Published online by Cambridge University Press: 20 August 2009
Introduction: prior cross-linguistic research on color naming
This chapter summarizes some of the research on cross-linguistic color categorization and naming that has addressed issues raised in Basic Color Terms: Their Universality and Evolution (Berlin and Kay 1969, hereafter B&K). It then advances some speculations regarding future developments – especially regarding the analysis, now in progress, of the data of the World Color Survey (hereafter WCS). In the latter respect the chapter serves as something of a progress report on the current state of analysis of the WCS data, as well as a promissory note on the full analysis to come.
B&K proposed two general hypotheses about basic color terms and the categories they name: (a) there is a restricted universal inventory of such categories; (b) a language adds basic color terms in a constrained order, interpreted as an evolutionary sequence. These two hypotheses have been substantially confirmed by subsequent research.

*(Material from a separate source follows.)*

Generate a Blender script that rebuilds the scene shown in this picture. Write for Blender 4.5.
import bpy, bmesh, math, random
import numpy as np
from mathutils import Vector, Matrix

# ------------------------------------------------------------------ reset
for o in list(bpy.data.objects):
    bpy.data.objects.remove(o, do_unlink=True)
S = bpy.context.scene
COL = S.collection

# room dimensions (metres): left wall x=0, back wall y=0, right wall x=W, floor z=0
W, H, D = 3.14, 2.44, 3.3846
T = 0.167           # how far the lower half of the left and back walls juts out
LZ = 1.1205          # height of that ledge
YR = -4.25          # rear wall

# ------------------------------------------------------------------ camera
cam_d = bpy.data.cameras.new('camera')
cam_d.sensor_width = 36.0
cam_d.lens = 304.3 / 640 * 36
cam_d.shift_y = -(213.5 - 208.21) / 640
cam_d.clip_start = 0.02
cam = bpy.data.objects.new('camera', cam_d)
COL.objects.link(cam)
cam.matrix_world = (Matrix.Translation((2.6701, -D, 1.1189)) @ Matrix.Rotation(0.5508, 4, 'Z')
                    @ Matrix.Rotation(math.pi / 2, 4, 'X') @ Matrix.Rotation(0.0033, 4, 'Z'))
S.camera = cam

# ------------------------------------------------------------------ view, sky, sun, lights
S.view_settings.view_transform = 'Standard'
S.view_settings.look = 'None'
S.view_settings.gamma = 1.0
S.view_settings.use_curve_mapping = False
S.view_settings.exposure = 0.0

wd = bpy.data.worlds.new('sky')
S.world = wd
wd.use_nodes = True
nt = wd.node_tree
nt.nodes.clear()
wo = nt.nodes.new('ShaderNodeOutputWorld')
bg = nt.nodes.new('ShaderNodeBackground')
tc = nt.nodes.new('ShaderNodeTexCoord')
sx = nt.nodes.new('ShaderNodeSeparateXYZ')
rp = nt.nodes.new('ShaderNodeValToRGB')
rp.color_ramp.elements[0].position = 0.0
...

There have been changes in the more detailed formulation of the hypotheses, as well as additional empirical findings and theoretical interpretations since 1969. Rosch's experimental work on Dani color (Heider 1972a, 1972b), supplemented by personal communications from anthropologists and linguists, showed that two-term systems contain, not terms for dark and light shades regardless of hue – as B&K had inferred – but rather one term covering white, red, and yellow and one term covering black, green and blue, that is, a category of white plus “warm” colors versus one of black plus “cool” colors.